> Given instruction:
Output the full listing word for word.

____ Supplied data

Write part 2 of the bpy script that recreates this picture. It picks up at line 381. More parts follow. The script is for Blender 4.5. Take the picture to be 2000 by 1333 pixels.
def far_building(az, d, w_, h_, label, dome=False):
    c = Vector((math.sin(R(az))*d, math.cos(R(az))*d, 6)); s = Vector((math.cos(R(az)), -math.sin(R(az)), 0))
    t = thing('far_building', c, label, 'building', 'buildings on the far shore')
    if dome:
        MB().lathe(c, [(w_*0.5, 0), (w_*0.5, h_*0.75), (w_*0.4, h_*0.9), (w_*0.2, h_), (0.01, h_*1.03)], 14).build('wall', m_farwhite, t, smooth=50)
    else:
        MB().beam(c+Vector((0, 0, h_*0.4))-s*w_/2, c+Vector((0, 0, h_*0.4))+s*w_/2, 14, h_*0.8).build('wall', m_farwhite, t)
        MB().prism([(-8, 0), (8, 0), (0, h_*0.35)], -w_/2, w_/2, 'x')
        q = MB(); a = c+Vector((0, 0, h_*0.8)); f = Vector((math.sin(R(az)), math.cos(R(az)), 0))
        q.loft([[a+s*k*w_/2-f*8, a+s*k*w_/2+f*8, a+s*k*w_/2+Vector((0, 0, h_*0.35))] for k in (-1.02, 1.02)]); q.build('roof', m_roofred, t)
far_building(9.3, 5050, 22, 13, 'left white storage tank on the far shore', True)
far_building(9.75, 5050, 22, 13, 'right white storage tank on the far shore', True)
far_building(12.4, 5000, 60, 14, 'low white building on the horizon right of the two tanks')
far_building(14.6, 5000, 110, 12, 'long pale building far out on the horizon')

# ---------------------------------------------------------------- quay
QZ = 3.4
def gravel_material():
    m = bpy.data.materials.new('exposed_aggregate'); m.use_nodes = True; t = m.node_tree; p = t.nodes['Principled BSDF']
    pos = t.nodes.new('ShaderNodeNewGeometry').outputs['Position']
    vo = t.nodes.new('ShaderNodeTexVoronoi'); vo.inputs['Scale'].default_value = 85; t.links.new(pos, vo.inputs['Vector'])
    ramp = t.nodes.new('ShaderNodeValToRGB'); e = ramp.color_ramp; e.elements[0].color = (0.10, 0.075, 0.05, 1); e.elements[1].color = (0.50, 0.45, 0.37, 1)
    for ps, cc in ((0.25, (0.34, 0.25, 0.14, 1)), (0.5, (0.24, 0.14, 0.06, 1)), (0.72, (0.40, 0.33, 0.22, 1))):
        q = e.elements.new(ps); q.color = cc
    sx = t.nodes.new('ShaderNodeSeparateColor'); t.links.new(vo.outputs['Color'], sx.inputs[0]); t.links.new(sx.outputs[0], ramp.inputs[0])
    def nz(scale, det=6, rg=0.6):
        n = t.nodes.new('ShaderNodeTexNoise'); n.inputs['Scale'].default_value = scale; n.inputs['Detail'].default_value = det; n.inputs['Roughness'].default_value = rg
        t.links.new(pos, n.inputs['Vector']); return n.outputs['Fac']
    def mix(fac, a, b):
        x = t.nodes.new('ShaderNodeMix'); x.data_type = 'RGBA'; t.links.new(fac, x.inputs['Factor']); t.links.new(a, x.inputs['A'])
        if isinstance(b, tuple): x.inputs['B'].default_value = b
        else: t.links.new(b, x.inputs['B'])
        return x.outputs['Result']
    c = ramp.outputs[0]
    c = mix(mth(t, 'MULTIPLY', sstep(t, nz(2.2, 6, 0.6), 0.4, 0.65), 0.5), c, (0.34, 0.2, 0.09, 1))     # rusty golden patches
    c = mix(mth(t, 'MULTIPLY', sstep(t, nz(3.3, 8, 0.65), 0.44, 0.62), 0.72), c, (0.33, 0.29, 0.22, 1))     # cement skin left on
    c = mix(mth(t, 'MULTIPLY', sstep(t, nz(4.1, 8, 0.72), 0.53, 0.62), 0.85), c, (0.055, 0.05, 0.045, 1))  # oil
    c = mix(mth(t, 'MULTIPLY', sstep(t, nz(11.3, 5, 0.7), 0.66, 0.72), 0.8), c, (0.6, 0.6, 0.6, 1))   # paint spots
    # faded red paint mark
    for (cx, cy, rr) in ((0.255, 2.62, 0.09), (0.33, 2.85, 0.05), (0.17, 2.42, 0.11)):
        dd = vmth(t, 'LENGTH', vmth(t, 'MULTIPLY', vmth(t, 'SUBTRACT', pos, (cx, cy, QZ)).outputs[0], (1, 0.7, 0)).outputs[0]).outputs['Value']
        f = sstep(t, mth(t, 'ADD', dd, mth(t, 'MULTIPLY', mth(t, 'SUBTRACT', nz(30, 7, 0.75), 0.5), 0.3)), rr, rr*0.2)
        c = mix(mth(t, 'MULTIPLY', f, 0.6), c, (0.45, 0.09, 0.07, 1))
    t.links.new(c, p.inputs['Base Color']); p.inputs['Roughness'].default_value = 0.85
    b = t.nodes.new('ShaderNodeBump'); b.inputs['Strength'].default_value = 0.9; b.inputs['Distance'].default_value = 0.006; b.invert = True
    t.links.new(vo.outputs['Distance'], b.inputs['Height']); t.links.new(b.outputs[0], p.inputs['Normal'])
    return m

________

> Solution to this exercise:
Write part 2 of the bpy script that recreates this picture. It picks up at line 381. More parts follow. The script is for Blender 4.5. Take the picture to be 2000 by 1333 pixels.
def far_building(az, d, w_, h_, label, dome=False):
    c = Vector((math.sin(R(az))*d, math.cos(R(az))*d, 6)); s = Vector((math.cos(R(az)), -math.sin(R(az)), 0))
    t = thing('far_building', c, label, 'building', 'buildings on the far shore')
    if dome:
        MB().lathe(c, [(w_*0.5, 0), (w_*0.5, h_*0.75), (w_*0.4, h_*0.9), (w_*0.2, h_), (0.01, h_*1.03)], 14).build('wall', m_farwhite, t, smooth=50)
    else:
        MB().beam(c+Vector((0, 0, h_*0.4))-s*w_/2, c+Vector((0, 0, h_*0.4))+s*w_/2, 14, h_*0.8).build('wall', m_farwhite, t)
        MB().prism([(-8, 0), (8, 0), (0, h_*0.35)], -w_/2, w_/2, 'x')
        q = MB(); a = c+Vector((0, 0, h_*0.8)); f = Vector((math.sin(R(az)), math.cos(R(az)), 0))
        q.loft([[a+s*k*w_/2-f*8, a+s*k*w_/2+f*8, a+s*k*w_/2+Vector((0, 0, h_*0.35))] for k in (-1.02, 1.02)]); q.build('roof', m_roofred, t)
far_building(9.3, 5050, 22, 13, 'left white storage tank on the far shore', True)
far_building(9.75, 5050, 22, 13, 'right white storage tank on the far shore', True)
far_building(12.4, 5000, 60, 14, 'low white building on the horizon right of the two tanks')
far_building(14.6, 5000, 110, 12, 'long pale building far out on the horizon')

# ---------------------------------------------------------------- quay
QZ = 3.4
def gravel_material():
    m = bpy.data.materials.new('exposed_aggregate'); m.use_nodes = True; t = m.node_tree; p = t.nodes['Principled BSDF']
    pos = t.nodes.new('ShaderNodeNewGeometry').outputs['Position']
    vo = t.nodes.new('ShaderNodeTexVoronoi'); vo.inputs['Scale'].default_value = 85; t.links.new(pos, vo.inputs['Vector'])
    ramp = t.nodes.new('ShaderNodeValToRGB'); e = ramp.color_ramp; e.elements[0].color = (0.10, 0.075, 0.05, 1); e.elements[1].color = (0.50, 0.45, 0.37, 1)
    for ps, cc in ((0.25, (0.34, 0.25, 0.14, 1)), (0.5, (0.24, 0.14, 0.06, 1)), (0.72, (0.40, 0.33, 0.22, 1))):
        q = e.elements.new(ps); q.color = cc
    sx = t.nodes.new('ShaderNodeSeparateColor'); t.links.new(vo.outputs['Color'], sx.inputs[0]); t.links.new(sx.outputs[0], ramp.inputs[0])
    def nz(scale, det=6, rg=0.6):
        n = t.nodes.new('ShaderNodeTexNoise'); n.inputs['Scale'].default_value = scale; n.inputs['Detail'].default_value = det; n.inputs['Roughness'].default_value = rg
        t.links.new(pos, n.inputs['Vector']); return n.outputs['Fac']
    def mix(fac, a, b):
        x = t.nodes.new('ShaderNodeMix'); x.data_type = 'RGBA'; t.links.new(fac, x.inputs['Factor']); t.links.new(a, x.inputs['A'])
        if isinstance(b, tuple): x.inputs['B'].default_value = b
        else: t.links.new(b, x.inputs['B'])
        return x.outputs['Result']
    c = ramp.outputs[0]
    c = mix(mth(t, 'MULTIPLY', sstep(t, nz(2.2, 6, 0.6), 0.4, 0.65), 0.5), c, (0.34, 0.2, 0.09, 1))     # rusty golden patches
    c = mix(mth(t, 'MULTIPLY', sstep(t, nz(3.3, 8, 0.65), 0.44, 0.62), 0.72), c, (0.33, 0.29, 0.22, 1))     # cement skin left on
    c = mix(mth(t, 'MULTIPLY', sstep(t, nz(4.1, 8, 0.72), 0.53, 0.62), 0.85), c, (0.055, 0.05, 0.045, 1))  # oil
    c = mix(mth(t, 'MULTIPLY', sstep(t, nz(11.3, 5, 0.7), 0.66, 0.72), 0.8), c, (0.6, 0.6, 0.6, 1))   # paint spots
    # faded red paint mark
    for (cx, cy, rr) in ((0.255, 2.62, 0.09), (0.33, 2.85, 0.05), (0.17, 2.42, 0.11)):
        dd = vmth(t, 'LENGTH', vmth(t, 'MULTIPLY', vmth(t, 'SUBTRACT', pos, (cx, cy, QZ)).outputs[0], (1, 0.7, 0)).outputs[0]).outputs['Value']
        f = sstep(t, mth(t, 'ADD', dd, mth(t, 'MULTIPLY', mth(t, 'SUBTRACT', nz(30, 7, 0.75), 0.5), 0.3)), rr, rr*0.2)
        c = mix(mth(t, 'MULTIPLY', f, 0.6), c, (0.45, 0.09, 0.07, 1))
    t.links.new(c, p.inputs['Base Color']); p.inputs['Roughness'].default_value = 0.85
    b = t.nodes.new('ShaderNodeBump'); b.inputs['Strength'].default_value = 0.9; b.inputs['Distance'].default_value = 0.006; b.invert = True
    t.links.new(vo.outputs['Distance'], b.inputs['Height']); t.links.new(b.outputs[0], p.inputs['Normal'])
    return m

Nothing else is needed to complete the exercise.